Gather from the listing below each line that includes the word "scene", and copy it.
-- START COLLECTED MATERIAL --
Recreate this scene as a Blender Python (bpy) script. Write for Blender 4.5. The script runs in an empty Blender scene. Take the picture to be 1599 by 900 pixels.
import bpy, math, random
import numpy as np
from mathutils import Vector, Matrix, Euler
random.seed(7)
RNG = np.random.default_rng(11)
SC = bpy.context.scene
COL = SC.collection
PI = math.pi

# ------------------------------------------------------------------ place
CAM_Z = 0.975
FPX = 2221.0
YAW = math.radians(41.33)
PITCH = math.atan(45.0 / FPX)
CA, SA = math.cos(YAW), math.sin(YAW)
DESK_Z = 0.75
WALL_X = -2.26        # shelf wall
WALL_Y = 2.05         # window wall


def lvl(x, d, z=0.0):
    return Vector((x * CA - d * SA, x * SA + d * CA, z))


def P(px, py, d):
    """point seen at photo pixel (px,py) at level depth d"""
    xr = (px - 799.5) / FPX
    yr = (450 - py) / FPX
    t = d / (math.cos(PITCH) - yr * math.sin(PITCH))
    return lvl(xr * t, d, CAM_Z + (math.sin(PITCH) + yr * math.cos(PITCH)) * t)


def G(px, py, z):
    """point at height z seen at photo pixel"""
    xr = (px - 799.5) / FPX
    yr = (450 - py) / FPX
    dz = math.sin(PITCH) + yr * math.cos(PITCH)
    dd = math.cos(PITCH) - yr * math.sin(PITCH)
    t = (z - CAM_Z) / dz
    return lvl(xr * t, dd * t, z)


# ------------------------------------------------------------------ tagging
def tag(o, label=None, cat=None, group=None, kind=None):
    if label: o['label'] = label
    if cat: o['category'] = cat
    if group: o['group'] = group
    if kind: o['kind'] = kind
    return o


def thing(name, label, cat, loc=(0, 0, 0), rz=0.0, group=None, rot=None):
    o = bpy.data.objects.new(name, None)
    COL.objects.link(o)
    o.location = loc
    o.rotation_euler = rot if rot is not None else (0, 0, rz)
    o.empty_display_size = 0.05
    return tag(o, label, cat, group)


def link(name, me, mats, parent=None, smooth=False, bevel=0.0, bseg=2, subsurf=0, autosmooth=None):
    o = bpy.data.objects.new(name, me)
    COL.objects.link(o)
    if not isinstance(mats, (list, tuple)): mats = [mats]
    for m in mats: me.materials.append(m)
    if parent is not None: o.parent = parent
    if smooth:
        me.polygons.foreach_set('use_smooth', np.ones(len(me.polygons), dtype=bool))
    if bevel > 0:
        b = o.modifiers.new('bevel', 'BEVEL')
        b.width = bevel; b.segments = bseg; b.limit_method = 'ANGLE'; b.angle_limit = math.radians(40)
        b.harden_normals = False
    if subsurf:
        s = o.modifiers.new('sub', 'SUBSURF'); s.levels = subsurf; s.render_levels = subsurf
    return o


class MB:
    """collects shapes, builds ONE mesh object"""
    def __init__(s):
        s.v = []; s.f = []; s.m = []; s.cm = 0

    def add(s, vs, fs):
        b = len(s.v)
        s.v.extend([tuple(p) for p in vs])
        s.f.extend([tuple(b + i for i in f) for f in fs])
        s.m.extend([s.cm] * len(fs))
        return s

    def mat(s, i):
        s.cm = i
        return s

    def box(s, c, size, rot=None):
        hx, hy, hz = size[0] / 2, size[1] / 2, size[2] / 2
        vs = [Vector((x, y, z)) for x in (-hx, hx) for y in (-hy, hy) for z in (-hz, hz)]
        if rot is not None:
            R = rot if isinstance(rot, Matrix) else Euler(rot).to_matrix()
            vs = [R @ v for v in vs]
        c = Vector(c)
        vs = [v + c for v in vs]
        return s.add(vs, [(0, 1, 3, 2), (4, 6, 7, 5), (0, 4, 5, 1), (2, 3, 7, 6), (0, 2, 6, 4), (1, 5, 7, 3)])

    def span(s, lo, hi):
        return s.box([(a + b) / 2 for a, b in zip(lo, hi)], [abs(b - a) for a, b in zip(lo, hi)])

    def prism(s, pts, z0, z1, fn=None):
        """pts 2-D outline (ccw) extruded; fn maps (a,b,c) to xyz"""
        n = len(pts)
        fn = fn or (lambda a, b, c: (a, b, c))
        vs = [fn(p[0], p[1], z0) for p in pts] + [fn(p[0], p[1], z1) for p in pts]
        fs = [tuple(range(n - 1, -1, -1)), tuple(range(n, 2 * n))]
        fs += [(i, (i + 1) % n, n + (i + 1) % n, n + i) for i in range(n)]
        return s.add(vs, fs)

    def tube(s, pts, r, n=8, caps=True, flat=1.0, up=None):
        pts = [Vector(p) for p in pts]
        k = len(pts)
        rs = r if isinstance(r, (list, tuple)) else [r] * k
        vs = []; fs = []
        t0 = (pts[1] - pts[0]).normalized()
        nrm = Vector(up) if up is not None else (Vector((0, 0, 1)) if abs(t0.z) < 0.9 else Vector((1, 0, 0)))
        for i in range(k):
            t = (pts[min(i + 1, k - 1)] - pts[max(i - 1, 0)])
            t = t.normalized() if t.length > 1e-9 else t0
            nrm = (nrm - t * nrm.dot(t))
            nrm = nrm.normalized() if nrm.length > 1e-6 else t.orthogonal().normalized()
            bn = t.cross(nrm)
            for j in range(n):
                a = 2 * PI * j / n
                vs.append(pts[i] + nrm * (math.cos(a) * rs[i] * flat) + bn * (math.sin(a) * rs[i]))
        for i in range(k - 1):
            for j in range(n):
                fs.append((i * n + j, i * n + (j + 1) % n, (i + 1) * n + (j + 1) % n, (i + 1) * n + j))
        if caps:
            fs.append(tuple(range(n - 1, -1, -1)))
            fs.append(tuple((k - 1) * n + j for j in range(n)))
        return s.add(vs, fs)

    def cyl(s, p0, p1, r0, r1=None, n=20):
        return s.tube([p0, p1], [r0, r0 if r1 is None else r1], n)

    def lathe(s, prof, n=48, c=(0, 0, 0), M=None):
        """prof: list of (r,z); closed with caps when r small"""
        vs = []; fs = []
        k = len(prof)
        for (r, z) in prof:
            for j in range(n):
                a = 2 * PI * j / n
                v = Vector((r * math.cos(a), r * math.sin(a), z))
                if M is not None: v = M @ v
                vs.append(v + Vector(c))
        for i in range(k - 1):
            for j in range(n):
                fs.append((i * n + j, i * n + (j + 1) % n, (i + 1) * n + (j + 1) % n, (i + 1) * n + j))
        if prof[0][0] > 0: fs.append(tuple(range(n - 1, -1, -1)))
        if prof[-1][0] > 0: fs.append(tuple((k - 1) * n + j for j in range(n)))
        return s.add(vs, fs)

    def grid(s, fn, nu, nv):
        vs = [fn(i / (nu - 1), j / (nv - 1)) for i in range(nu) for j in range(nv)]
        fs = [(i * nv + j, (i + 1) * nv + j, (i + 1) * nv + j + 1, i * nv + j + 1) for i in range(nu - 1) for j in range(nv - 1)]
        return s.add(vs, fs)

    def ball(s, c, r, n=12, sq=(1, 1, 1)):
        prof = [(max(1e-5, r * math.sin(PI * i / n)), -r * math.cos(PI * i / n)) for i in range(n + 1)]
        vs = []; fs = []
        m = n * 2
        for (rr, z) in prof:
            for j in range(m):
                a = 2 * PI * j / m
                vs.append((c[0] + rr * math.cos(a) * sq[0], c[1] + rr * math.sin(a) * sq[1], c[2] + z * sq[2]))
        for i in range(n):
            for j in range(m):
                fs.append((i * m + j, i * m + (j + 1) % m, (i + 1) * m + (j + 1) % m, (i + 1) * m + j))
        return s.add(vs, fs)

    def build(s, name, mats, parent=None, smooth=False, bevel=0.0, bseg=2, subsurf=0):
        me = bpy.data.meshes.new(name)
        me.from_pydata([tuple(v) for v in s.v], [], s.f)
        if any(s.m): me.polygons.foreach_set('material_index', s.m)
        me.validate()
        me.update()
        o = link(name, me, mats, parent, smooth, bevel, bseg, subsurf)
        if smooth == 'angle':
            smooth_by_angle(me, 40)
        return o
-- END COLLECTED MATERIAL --
→ **TASK SOLUTION**:
Recreate this scene as a Blender Python (bpy) script. Write for Blender 4.5. The script runs in an empty Blender scene. Take the picture to be 1599 by 900 pixels.
SC = bpy.context.scene